There are some few houses, great and small, town and country, where the elemental decencies of the kitchen are manfully preserved, where wholesome mutton does not masquerade as Quartier d’Agneau à la Miséricorde, and the toothsome lobster is not Americanised out of all knowing. To such establishments, all honour and glory.

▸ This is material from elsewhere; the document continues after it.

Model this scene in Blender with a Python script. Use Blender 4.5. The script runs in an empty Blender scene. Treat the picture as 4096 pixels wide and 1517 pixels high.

But to those whose means or opportunities do not permit of a carefully trained cook, a home-made artist, I would in all diffidence recommend the cult of the Chafing Dish, whose practical use I now propose to discuss.
CHAPTER II·PRELIMINARIES·
“Tout se fait en dinant dans le siècle où nous
sommes,
Et c’est par les diners qu’on gouverne les
hommes.”—Ch. de Monselet.
Chaffinda’s cooking battery is small, but select. The Chafing Dish proper comprises the stand and lamp, and the dish, called the “Blazer,” which has an ebony handle; and there is an ingenious spirit diminisher which enables one to reduce the flame to a minimum, just enough to keep the flame simmering, or to put it out altogether. A second, or hot water pan, belongs to the outfit, and an asbestos toast-making tray may be bought for a trifle. In addition, a couple of green or brown dishes of French fireproof china, an egg-poacher, a marmite, and perhaps a casserole, all of which are best from Bonnet in Church Street, Soho, will come in very usefully. To these may be added the usual complement of plates and dishes and several wooden spoons of different sizes; a fish-lifter is also desirable, so is a strainer, and a pair of graters come in very handily. This practically completes the gear of the budding Chafist, though additional items may be added from time to time as occasion demands.